My Sister’s Machine…
And how did a bunch of bands who sounded nothing alike, but just dressed in a similar fashion, be lumped into a largely non-existent genre whose name was a media creation?
I actually have My Sister’s Machine “Diva” on CD/on my iPod, believe it or not. That song “I’m Sorry” still kicks ass to this day…
Andrew, that song does kick ass. They only put out two albums. Both excellent hard rock efforts.
As much as i liked Pearl Jam and Nirvana back in the day, their legacy is a double edged sword. They made hair metal look so silly that most of those bands rightfully lost their audience.
Unfortunately they also took the wind out of the overall surge in interest in metal from the 80s. Legit metal bands had difficulty getting signed and supported.
Probably worst of all, they inspired a generation of mopey crap like Staind, Creed, and Seether. Mainstream rock has yet to recover.
On the other hand, Mudhoney and Screaming Trees rule.
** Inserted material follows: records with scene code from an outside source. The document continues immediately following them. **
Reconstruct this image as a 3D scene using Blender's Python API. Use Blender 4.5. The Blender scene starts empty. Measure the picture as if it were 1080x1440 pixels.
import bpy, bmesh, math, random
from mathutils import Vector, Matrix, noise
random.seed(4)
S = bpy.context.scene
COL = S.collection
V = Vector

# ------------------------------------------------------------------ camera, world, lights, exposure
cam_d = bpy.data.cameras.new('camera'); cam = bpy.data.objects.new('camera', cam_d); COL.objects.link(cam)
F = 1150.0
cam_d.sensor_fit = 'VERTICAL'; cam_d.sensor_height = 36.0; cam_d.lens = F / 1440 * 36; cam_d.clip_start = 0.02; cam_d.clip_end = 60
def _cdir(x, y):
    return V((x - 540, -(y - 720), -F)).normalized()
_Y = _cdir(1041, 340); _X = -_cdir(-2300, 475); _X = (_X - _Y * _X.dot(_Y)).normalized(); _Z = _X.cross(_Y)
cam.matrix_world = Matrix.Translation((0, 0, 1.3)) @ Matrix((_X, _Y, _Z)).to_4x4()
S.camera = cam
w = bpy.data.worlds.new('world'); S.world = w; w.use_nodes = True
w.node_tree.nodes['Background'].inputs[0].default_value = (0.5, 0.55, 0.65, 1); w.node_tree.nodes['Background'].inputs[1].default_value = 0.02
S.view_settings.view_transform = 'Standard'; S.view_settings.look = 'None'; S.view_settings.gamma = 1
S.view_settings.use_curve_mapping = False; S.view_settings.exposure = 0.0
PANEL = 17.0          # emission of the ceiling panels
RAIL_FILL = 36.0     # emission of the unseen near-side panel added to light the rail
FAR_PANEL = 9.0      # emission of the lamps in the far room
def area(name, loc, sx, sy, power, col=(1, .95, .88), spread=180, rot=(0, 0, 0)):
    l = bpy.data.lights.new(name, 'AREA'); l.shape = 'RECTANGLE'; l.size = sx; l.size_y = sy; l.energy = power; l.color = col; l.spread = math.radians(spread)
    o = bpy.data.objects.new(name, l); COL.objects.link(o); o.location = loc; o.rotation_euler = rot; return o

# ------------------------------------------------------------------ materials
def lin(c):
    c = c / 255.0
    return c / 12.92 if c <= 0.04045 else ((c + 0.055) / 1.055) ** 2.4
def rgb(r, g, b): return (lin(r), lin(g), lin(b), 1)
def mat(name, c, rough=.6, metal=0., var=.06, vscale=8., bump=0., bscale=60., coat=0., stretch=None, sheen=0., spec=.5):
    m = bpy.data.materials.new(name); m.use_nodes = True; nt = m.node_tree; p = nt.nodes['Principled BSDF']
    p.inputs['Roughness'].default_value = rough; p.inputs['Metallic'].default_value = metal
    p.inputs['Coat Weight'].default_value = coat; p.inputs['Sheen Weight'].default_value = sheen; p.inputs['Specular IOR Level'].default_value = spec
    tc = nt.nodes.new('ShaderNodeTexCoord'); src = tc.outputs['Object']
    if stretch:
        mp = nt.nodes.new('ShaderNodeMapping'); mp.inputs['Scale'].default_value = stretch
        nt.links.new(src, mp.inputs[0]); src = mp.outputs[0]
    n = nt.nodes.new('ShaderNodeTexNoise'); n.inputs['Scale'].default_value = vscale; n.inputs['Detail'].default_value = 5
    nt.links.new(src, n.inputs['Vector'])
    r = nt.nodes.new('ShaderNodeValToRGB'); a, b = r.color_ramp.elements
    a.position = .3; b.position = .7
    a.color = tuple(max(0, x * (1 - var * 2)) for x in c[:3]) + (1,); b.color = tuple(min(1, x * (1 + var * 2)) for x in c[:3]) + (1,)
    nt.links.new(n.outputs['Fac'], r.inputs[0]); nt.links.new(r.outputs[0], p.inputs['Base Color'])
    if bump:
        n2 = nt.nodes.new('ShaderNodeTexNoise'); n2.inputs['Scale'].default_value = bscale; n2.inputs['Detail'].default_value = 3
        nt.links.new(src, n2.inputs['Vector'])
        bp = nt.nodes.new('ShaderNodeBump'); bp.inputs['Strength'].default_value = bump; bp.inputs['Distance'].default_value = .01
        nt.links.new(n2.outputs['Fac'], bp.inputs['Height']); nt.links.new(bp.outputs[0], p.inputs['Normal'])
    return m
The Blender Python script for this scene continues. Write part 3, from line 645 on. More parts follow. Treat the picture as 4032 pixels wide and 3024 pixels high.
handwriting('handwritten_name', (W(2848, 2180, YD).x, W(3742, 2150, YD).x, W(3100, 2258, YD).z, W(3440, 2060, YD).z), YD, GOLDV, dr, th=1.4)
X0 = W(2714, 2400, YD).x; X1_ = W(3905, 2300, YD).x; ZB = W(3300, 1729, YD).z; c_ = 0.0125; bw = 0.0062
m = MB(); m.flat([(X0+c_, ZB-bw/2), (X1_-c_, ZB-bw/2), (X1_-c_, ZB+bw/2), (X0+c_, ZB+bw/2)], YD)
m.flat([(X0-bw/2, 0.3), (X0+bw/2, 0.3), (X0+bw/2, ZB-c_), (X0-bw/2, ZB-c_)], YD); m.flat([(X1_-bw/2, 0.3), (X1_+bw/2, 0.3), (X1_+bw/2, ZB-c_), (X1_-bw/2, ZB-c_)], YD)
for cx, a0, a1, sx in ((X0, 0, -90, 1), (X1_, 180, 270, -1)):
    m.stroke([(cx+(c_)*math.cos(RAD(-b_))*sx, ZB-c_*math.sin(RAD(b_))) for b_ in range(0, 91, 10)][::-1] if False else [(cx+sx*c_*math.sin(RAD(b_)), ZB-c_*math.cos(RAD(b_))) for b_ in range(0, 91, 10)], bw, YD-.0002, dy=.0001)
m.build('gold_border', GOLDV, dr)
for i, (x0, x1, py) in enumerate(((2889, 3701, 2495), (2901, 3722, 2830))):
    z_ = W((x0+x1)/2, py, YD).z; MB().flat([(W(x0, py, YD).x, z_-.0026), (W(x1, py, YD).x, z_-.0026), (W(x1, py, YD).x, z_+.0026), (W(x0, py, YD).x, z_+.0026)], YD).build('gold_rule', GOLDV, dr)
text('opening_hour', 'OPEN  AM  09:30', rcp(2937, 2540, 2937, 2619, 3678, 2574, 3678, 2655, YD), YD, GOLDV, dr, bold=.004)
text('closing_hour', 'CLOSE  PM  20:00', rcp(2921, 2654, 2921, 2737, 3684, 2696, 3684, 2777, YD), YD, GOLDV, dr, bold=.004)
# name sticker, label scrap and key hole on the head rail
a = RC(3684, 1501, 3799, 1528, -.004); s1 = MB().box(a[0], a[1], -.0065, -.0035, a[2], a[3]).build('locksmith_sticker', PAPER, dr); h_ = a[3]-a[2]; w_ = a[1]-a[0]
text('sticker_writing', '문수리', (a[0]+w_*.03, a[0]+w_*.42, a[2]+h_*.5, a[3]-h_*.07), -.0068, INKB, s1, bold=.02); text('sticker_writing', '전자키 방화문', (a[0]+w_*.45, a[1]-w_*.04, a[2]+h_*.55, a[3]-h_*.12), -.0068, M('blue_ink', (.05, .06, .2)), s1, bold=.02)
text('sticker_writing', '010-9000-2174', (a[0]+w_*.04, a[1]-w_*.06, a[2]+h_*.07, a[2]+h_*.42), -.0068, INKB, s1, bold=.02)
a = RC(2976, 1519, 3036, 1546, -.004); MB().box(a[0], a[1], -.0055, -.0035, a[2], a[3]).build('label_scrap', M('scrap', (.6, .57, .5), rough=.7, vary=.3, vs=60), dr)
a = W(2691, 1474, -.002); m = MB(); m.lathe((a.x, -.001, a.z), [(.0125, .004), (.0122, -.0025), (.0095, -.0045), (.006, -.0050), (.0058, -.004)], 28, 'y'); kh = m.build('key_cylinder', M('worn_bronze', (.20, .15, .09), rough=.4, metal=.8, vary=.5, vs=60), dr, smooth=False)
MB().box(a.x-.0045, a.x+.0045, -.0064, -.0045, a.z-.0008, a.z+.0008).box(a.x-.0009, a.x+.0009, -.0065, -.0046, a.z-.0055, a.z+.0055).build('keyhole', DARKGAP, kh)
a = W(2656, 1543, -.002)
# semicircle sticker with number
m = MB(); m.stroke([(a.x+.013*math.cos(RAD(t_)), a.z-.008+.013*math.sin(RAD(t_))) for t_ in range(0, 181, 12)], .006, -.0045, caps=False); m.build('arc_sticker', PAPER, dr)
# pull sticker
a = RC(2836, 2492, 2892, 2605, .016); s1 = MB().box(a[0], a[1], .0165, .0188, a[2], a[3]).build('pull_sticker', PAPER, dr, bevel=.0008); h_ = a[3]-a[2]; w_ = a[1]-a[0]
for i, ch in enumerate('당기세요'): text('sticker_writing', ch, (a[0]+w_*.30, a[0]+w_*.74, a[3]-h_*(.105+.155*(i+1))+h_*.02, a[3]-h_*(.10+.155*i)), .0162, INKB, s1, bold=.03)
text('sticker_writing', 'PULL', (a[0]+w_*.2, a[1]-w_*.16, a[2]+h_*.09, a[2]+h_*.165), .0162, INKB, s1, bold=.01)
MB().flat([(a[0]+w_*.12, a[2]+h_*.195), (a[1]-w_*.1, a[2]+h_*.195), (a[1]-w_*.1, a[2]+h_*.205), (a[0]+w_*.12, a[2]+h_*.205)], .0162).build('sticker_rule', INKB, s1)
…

Retrograde, your on point bro.
People still love grunge. Maybe its just the nostalgia of it, but my band, a mix between thrash/groove/hardcore/jam music/and u name it, played a cover of Nirvana’s “Breed” at our last show and got the whole crowd goin insaine. We had several people come up on stage and sing along and head banging and jumping around was rampant. By far the best response all night–grunge music enjoyed by a metal crowd. Don’t try to say grunge killed metal in the early 90s, metal killed metal in the late 80s. Things go in cycles.